If someone wanted to build such a thing, it would almost certainly be a pontoon bridge composed of floating sections joined together. The average depth of the Atlantic is about 3300 m so I doubt it would be feasible or cost-effective to drive supports into the ocean floor. (OTOH an artifical island on the mid-Atlantic ridge might be a useful anchor point.)
The other advantage of a pontoon bridge is that its sections could be decoupled during severe storms -- effectively they would become ships which could ride out the storm, with passengers and vehicles on board, and then be joined back together.
The world's longest pontoon bridge is the Evergreen Point bridge, the floating section of which is 2310 m long. You are proposing a bridge approximately 1000 times longer.
Evergreen Point cost at least \$127 million at today's prices. So simplistically, an Atlantic bridge would cost \$127 billion. In practice it would be much more, because of the need to make it sturdy enough to withstand the weather in the open sea and decouple if necessary. If we multiply the cost by 10 to be safe, that is $1.27 trillion. There might also be difficulties with sourcing enough metal and other materials to build the bridge.

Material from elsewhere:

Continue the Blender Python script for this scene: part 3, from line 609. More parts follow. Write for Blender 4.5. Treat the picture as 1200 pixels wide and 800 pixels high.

As it happens, \$100 billion is the approximate cost of the International Space Station. For the higher figure, the estimated cost of the 2003-14 Iraq war was $2 trillion. So given a large enough effort, the construction could probably be financed.
Would it be cost effective? Almost certainly not, unless something happened to radically change our economy and/or technology. For comparison, the world's container ship fleet numbers more than 6800 vessels, averaging 500 m in length. Simplistically, you could just string together almost all of the world's commercial shipping to build your bridge. But it's really a lot more useful to sail the ships around separately, to load and unload cargo at different ports around the world, instead of having a single (probably overcrowded) span from Canada to Spain.
As mentioned in the original question, a Transatlantic Tunnel, either floating beneath the surface or resting on the seabed, is another possibility. It would avoid problems with weather, and possibly be easier to find materials for, but it would still be a massive engineering task and astronomically expensive.